Le site de vulgarisation scientifique de l’Université de Liège. ULg, Université de Liège

Liège astrophysicists in seventh heaven
7/29/10

Side by side with the biggest

With a primary mirror of 60cm in diameter, the TRAPPIST telescope promises to be more than effective for the missions which it will be asked to preform. It has been installed in a dome which belonged to the University of Geneva, at the ESO Silla site in Chile, with the aid of Virginie Chantry, a ULg postdoctoral student who is there at the site. TRAPPIST has the singular advantage of being robotised and can thus be entirely operated from Liège, at a distance of some 12,000 kilometres. ‘It even has its own weather station, which will allow it to automatically reshut its dome if the weather worsens,’ specifies Pierre Magain, a professor and administrative manager of the TRAPPIST project. ‘As for the information produced, it will be gathered by a double filtered runner wheel, one for the exoplanets, the other for the comets. It is enough to choose the filter beforehand depending on what will be observed.,’ A CCD camera will record the images captured. A pre-processing of the data will take place on site, before the main results are sent to Liège for the final analysis.

Of course it will not have the same missions as the international telescopes, such as the VLT, whose mirror has a diameter of over 8 metres. ‘But the VLT is really there to observe heavenly bodies at gigantic distances,’ continues Emmanuël Jehin. ‘In the present case it is more useful for us to have our own telescope; we will be able to use it for as long as we wish, which is very important in terms of carrying out our projects successfully, as they require long periods of observation.’
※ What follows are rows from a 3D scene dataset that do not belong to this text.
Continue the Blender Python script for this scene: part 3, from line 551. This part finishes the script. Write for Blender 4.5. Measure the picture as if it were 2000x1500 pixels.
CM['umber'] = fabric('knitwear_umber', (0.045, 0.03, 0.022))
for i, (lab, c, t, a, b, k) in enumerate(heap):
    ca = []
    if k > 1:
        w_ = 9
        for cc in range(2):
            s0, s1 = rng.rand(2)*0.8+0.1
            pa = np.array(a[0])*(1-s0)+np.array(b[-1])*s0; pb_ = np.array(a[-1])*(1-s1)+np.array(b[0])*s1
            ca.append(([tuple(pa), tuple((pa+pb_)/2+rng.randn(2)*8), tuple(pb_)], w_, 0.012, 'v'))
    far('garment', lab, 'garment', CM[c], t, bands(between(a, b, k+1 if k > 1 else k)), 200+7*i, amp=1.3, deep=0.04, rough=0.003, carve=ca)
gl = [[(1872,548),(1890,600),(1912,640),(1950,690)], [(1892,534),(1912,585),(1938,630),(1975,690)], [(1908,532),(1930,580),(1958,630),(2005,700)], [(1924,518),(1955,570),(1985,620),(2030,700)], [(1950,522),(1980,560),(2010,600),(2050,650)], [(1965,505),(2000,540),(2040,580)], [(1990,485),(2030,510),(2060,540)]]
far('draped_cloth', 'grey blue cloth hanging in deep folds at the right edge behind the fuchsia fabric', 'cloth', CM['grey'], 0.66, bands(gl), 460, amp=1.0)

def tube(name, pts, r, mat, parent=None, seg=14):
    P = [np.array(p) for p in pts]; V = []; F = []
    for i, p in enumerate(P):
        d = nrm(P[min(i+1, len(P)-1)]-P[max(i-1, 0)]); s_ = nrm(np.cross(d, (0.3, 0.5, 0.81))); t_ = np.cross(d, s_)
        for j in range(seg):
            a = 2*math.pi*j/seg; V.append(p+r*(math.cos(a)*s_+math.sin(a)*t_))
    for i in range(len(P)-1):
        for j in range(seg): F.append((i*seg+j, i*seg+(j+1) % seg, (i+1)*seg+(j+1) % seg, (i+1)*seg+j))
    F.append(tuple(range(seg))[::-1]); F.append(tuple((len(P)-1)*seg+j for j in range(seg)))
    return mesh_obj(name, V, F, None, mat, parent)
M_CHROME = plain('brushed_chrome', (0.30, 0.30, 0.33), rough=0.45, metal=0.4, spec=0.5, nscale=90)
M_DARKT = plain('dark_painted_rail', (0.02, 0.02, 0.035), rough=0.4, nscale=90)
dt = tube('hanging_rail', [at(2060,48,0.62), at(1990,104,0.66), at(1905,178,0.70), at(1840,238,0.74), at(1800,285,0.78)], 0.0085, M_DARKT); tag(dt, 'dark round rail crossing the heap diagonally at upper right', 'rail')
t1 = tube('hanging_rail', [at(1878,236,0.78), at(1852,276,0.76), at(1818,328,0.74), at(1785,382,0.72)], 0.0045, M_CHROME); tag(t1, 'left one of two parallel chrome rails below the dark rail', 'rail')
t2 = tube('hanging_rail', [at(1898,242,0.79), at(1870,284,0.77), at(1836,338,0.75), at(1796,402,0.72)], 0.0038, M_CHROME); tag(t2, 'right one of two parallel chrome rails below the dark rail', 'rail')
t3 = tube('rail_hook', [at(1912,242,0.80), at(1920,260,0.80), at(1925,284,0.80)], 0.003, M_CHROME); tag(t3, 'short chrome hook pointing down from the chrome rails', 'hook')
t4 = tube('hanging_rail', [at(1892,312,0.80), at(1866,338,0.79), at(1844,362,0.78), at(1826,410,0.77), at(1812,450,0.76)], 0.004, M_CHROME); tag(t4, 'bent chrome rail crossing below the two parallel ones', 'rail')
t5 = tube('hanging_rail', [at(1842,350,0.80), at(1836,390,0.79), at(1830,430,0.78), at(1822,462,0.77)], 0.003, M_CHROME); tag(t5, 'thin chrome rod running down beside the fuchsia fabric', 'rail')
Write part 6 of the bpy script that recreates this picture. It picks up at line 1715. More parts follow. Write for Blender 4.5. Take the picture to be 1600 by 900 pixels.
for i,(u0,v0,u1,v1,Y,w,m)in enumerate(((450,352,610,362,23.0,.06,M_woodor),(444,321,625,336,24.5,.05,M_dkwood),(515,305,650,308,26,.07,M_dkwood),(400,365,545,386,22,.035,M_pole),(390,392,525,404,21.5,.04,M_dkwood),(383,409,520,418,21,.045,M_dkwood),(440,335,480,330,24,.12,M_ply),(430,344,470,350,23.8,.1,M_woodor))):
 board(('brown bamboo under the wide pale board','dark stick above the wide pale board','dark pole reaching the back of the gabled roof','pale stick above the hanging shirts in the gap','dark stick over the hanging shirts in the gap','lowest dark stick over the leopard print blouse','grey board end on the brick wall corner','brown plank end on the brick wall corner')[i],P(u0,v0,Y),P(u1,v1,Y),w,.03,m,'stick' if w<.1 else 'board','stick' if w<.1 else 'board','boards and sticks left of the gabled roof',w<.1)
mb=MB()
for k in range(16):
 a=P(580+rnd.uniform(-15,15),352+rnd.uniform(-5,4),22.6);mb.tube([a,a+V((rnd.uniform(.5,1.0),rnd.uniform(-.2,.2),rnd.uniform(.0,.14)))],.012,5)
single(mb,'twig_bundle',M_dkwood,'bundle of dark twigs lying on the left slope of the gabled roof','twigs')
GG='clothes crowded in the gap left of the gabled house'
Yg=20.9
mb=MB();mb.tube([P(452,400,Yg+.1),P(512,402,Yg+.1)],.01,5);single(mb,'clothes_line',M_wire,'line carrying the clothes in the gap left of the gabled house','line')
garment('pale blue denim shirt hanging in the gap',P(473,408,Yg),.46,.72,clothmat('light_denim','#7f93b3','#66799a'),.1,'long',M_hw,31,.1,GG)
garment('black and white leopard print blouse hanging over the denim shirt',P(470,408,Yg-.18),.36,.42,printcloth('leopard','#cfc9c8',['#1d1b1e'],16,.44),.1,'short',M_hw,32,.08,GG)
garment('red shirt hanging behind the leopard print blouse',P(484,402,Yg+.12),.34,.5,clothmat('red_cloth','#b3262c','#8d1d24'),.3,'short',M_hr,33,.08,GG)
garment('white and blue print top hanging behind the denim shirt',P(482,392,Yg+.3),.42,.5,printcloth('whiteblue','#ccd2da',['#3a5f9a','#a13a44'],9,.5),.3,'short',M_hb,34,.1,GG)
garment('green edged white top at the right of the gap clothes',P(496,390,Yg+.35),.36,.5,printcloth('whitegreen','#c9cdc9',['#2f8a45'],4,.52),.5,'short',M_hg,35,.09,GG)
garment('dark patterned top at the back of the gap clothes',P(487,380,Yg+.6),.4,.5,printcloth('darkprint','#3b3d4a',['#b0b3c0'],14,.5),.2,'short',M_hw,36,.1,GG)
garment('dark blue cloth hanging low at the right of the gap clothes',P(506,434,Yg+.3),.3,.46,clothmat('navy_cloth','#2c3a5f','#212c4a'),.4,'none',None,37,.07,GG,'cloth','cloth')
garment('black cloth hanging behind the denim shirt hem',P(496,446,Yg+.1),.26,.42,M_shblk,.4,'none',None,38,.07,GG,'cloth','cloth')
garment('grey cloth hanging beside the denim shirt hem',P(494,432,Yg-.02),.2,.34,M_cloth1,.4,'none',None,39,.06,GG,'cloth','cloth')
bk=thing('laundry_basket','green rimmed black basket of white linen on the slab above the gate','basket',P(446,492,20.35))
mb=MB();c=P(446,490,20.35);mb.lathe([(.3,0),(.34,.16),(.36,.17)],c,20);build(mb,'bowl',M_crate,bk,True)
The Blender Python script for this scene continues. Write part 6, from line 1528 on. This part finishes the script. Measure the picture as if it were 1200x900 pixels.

Observatoire La Sella by night

‘For this type of research,’ adds Pierre Magain, ‘it is important to have available a telescope which is ours to use exclusively. For example, for the comets, certain of them are known but a lot arrive without a warning cry. And there we have to be capable of observing them at the opportune moment. As for the exoplanets, we have to be able to observe them at the precise moment they are in transit, when they pass in front of their star. Such transits last several hours, even a whole night.’ A magnificent and more than useful investment in this millennial quest for other life forms, made possible by financial support from the FNRS and the Geneva observatory. The Liège team will moreover work in complete collaboration with the Swiss team, led by Didier Queloz.